** GIVEN MATERIAL **
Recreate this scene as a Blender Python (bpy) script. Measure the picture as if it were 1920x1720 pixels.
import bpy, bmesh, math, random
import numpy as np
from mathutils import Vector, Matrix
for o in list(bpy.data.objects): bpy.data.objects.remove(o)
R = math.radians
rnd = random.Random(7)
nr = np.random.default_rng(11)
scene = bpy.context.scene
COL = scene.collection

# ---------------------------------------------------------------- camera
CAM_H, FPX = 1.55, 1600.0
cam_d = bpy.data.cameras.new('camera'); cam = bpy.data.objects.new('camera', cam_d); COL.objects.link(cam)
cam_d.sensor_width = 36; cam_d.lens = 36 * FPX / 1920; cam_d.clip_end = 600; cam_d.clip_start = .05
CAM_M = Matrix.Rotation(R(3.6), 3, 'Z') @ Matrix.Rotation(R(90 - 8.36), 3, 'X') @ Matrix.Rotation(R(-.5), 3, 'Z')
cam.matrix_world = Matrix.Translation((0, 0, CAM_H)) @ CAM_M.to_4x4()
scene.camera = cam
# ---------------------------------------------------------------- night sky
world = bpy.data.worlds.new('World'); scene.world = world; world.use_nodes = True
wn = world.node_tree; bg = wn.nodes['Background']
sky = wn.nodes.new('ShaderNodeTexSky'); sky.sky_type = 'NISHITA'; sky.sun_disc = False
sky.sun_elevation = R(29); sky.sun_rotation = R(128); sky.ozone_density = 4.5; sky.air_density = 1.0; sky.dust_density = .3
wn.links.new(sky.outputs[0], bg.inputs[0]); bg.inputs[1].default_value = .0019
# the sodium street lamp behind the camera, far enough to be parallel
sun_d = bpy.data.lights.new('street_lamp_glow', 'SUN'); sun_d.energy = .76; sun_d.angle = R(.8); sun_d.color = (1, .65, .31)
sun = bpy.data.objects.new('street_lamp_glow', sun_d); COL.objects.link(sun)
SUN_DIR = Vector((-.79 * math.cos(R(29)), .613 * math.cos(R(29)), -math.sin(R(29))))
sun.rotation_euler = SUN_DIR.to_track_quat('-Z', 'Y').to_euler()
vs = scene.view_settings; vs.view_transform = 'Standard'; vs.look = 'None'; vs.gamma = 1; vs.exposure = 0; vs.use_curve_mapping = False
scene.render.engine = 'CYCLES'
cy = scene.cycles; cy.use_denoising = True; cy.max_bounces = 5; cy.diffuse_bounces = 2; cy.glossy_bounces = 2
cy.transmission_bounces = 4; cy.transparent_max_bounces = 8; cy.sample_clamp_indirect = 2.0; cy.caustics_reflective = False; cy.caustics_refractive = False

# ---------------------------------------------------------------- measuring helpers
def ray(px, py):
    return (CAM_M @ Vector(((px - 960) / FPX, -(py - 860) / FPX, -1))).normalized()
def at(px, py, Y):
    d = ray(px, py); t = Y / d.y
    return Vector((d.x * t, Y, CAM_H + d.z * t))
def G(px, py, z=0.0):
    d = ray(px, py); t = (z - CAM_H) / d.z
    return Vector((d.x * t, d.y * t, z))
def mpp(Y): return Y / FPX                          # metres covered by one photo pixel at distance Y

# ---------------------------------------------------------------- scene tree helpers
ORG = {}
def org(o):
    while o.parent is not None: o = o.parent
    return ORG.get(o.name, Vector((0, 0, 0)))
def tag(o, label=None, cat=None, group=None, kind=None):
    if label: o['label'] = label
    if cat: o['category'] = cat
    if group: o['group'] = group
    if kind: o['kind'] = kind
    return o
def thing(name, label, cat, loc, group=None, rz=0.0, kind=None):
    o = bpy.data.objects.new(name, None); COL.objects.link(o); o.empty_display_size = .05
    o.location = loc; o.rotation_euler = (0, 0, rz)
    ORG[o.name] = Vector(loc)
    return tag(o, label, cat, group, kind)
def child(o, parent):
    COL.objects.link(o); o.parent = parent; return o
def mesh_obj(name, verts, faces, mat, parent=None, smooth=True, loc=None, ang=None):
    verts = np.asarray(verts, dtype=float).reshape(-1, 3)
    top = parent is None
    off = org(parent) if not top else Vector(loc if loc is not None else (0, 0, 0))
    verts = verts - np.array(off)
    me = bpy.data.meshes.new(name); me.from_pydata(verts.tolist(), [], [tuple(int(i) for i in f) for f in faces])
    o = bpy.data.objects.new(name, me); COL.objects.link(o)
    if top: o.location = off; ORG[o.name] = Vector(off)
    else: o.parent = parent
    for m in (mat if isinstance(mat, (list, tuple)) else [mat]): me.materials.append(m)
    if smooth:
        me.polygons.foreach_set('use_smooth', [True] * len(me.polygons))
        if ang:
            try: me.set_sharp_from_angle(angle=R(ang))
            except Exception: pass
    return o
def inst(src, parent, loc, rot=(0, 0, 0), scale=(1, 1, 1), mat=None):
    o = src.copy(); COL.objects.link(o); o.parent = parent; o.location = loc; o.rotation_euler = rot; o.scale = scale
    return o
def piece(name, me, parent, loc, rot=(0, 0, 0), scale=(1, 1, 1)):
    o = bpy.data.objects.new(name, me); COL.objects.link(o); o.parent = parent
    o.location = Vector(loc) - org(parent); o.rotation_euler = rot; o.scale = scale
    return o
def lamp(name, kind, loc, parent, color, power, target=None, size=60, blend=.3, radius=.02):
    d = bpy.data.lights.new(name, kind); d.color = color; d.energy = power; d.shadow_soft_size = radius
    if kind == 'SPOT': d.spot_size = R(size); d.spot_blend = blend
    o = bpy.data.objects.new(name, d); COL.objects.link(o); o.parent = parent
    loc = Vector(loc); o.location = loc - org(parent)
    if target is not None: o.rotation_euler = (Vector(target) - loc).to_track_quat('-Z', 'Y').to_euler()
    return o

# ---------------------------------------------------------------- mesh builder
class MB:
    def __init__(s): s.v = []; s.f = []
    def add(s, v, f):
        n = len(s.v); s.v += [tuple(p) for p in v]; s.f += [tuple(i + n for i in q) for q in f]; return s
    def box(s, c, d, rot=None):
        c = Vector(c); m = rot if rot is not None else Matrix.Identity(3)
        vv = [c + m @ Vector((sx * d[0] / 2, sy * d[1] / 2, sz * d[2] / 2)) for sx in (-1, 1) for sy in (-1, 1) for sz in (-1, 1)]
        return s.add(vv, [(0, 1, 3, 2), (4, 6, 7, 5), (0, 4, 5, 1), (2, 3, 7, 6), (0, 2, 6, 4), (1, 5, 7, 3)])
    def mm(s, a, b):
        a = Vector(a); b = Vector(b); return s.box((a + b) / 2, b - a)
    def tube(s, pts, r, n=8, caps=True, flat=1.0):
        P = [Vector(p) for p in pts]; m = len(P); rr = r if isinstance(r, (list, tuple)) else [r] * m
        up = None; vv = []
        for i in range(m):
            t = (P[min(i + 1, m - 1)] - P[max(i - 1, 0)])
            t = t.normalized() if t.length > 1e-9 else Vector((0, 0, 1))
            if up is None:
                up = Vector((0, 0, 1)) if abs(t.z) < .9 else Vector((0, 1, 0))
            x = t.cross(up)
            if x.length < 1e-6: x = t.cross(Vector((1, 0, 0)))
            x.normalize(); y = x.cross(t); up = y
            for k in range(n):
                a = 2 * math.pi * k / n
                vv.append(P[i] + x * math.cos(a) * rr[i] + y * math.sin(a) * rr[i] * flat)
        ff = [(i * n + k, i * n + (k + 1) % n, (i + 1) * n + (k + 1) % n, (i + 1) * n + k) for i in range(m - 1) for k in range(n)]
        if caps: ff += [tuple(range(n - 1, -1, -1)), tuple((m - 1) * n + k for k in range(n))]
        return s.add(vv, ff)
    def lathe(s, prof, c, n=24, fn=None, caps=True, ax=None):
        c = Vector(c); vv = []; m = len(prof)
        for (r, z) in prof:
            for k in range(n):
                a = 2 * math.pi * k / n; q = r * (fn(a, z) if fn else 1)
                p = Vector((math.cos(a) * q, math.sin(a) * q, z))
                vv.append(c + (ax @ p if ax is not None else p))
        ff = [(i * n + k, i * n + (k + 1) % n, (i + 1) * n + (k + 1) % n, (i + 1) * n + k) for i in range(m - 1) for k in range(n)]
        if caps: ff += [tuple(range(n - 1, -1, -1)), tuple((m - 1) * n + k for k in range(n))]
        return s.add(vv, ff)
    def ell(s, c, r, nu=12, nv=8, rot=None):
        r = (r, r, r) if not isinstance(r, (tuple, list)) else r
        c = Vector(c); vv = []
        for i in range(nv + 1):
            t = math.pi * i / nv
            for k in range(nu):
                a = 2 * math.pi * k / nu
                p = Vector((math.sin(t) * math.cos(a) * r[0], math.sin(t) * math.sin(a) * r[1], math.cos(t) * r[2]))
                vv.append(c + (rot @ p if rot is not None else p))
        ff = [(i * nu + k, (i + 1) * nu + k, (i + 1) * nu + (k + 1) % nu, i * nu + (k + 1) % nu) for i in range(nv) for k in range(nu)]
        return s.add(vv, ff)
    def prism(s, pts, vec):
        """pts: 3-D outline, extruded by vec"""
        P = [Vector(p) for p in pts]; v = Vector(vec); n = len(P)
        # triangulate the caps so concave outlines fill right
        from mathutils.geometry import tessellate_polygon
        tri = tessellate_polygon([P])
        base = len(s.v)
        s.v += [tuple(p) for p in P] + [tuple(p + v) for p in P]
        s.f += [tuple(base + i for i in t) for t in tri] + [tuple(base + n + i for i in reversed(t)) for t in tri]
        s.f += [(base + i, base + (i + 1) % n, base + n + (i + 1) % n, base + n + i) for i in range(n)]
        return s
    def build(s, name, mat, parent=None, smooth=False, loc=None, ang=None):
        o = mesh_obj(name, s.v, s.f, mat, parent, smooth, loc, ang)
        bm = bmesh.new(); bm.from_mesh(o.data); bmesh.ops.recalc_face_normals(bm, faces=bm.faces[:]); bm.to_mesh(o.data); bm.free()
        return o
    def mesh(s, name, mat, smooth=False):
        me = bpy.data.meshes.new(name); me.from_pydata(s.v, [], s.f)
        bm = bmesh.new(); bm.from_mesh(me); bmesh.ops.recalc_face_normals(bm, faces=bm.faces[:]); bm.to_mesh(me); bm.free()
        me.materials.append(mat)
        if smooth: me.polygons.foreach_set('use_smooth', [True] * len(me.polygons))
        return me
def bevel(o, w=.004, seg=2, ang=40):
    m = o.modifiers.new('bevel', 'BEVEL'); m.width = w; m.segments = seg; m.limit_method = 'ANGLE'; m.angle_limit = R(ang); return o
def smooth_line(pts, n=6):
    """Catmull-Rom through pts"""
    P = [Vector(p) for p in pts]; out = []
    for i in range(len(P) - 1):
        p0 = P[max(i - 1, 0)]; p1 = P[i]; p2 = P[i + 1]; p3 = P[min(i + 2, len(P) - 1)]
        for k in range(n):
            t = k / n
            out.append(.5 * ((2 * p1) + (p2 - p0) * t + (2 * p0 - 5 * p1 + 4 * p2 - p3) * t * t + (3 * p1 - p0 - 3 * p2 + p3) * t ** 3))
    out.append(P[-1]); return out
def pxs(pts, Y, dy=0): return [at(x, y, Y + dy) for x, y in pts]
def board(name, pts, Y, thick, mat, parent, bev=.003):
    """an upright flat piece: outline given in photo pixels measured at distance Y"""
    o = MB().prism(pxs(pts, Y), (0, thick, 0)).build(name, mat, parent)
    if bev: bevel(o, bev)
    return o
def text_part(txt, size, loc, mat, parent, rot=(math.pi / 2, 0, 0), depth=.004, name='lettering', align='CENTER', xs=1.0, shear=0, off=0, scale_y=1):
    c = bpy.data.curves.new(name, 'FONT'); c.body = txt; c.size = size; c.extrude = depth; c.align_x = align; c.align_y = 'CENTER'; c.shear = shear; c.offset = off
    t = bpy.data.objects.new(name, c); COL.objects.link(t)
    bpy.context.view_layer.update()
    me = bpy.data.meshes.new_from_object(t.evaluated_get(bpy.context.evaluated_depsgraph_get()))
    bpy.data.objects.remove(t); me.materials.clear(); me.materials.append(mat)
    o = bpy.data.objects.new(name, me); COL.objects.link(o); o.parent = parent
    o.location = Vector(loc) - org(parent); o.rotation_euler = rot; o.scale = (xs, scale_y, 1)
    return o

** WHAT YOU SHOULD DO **
Return exactly the opening lines of the listing above, ending with the line that has "COL = scene.collection".

** RIGHT ANSWER **
Recreate this scene as a Blender Python (bpy) script. Measure the picture as if it were 1920x1720 pixels.
import bpy, bmesh, math, random
import numpy as np
from mathutils import Vector, Matrix
for o in list(bpy.data.objects): bpy.data.objects.remove(o)
R = math.radians
rnd = random.Random(7)
nr = np.random.default_rng(11)
scene = bpy.context.scene
COL = scene.collection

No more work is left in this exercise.